--- begin Material provided ---

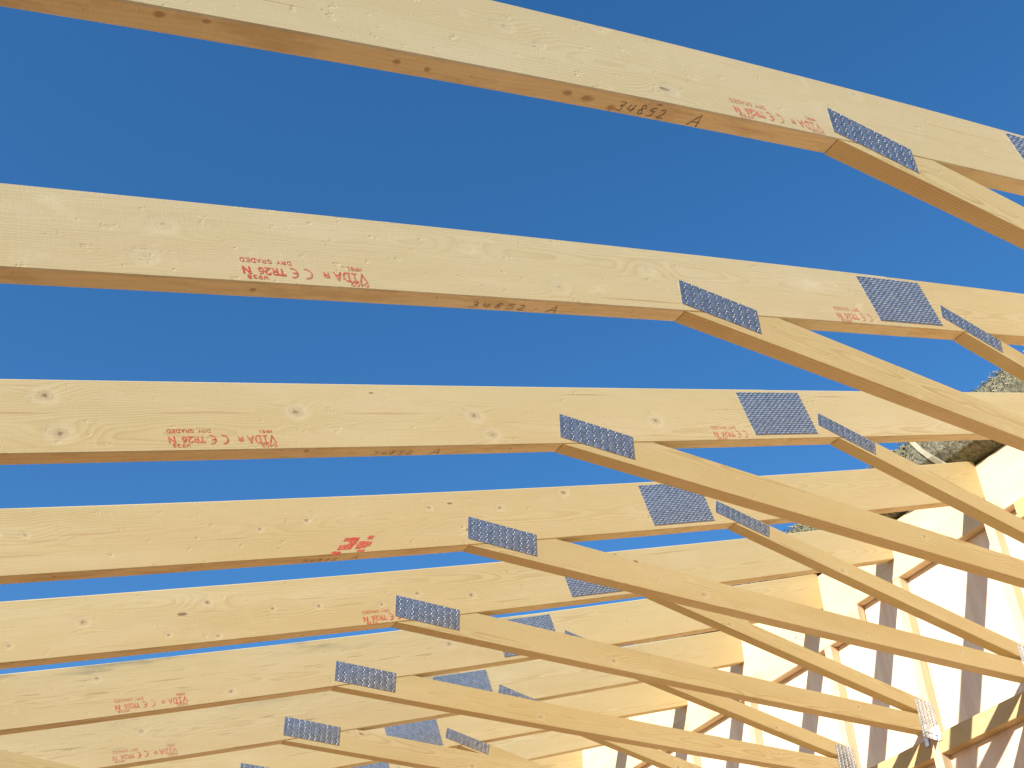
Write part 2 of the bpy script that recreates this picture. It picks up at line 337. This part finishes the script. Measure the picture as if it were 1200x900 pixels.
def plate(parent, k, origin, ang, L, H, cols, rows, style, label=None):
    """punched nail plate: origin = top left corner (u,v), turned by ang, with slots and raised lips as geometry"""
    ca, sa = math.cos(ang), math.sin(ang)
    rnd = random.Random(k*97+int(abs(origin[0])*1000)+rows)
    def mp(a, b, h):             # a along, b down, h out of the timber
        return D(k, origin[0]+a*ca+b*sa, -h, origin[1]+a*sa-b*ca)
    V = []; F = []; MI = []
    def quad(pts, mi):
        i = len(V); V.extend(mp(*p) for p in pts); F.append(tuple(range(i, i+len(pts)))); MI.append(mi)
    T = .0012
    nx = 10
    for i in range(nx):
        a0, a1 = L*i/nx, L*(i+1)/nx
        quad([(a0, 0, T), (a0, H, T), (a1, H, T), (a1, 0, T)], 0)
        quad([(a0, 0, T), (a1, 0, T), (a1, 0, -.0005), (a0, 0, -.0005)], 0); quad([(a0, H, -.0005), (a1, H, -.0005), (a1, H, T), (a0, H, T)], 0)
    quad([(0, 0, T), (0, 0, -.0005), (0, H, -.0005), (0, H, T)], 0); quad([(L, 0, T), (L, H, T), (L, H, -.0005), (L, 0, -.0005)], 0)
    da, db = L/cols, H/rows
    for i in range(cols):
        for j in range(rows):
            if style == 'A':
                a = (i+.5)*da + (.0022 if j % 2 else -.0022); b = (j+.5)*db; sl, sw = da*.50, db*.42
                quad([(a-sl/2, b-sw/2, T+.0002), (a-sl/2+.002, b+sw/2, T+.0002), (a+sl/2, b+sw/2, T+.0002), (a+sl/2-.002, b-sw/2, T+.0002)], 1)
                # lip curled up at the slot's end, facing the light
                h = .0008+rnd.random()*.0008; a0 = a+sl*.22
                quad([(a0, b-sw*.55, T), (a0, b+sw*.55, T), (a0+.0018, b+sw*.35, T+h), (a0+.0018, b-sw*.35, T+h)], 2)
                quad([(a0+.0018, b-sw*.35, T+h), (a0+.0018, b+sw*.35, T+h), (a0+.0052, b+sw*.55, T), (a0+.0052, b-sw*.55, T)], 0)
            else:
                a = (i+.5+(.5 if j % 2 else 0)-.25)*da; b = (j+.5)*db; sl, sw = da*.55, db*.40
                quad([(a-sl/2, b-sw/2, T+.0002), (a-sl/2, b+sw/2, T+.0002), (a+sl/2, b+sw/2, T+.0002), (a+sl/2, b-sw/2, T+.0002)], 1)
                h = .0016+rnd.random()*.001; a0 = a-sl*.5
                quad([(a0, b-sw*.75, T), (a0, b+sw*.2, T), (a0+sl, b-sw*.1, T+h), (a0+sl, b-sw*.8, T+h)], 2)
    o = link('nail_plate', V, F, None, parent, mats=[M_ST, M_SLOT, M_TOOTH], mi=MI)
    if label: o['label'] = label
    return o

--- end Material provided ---

What the task asks -
Leave the pictures out and output the rest of the listing exactly.

Answer for this exercise -
Write part 2 of the bpy script that recreates this picture. It picks up at line 337. This part finishes the script. Measure the picture as if it were 1200x900 pixels.
def plate(parent, k, origin, ang, L, H, cols, rows, style, label=None):
    """punched nail plate: origin = top left corner (u,v), turned by ang, with slots and raised lips as geometry"""
    ca, sa = math.cos(ang), math.sin(ang)
    rnd = random.Random(k*97+int(abs(origin[0])*1000)+rows)
    def mp(a, b, h):             # a along, b down, h out of the timber
        return D(k, origin[0]+a*ca+b*sa, -h, origin[1]+a*sa-b*ca)
    V = []; F = []; MI = []
    def quad(pts, mi):
        i = len(V); V.extend(mp(*p) for p in pts); F.append(tuple(range(i, i+len(pts)))); MI.append(mi)
    T = .0012
    nx = 10
    for i in range(nx):
        a0, a1 = L*i/nx, L*(i+1)/nx
        quad([(a0, 0, T), (a0, H, T), (a1, H, T), (a1, 0, T)], 0)
        quad([(a0, 0, T), (a1, 0, T), (a1, 0, -.0005), (a0, 0, -.0005)], 0); quad([(a0, H, -.0005), (a1, H, -.0005), (a1, H, T), (a0, H, T)], 0)
    quad([(0, 0, T), (0, 0, -.0005), (0, H, -.0005), (0, H, T)], 0); quad([(L, 0, T), (L, H, T), (L, H, -.0005), (L, 0, -.0005)], 0)
    da, db = L/cols, H/rows
    for i in range(cols):
        for j in range(rows):
            if style == 'A':
                a = (i+.5)*da + (.0022 if j % 2 else -.0022); b = (j+.5)*db; sl, sw = da*.50, db*.42
                quad([(a-sl/2, b-sw/2, T+.0002), (a-sl/2+.002, b+sw/2, T+.0002), (a+sl/2, b+sw/2, T+.0002), (a+sl/2-.002, b-sw/2, T+.0002)], 1)
                # lip curled up at the slot's end, facing the light
                h = .0008+rnd.random()*.0008; a0 = a+sl*.22
                quad([(a0, b-sw*.55, T), (a0, b+sw*.55, T), (a0+.0018, b+sw*.35, T+h), (a0+.0018, b-sw*.35, T+h)], 2)
                quad([(a0+.0018, b-sw*.35, T+h), (a0+.0018, b+sw*.35, T+h), (a0+.0052, b+sw*.55, T), (a0+.0052, b-sw*.55, T)], 0)
            else:
                a = (i+.5+(.5 if j % 2 else 0)-.25)*da; b = (j+.5)*db; sl, sw = da*.55, db*.40
                quad([(a-sl/2, b-sw/2, T+.0002), (a-sl/2, b+sw/2, T+.0002), (a+sl/2, b+sw/2, T+.0002), (a+sl/2, b-sw/2, T+.0002)], 1)
                h = .0016+rnd.random()*.001; a0 = a-sl*.5
                quad([(a0, b-sw*.75, T), (a0, b+sw*.2, T), (a0+sl, b-sw*.1, T+h), (a0+sl, b-sw*.8, T+h)], 2)
    o = link('nail_plate', V, F, None, parent, mats=[M_ST, M_SLOT, M_TOOTH], mi=MI)
    if label: o['label'] = label
    return o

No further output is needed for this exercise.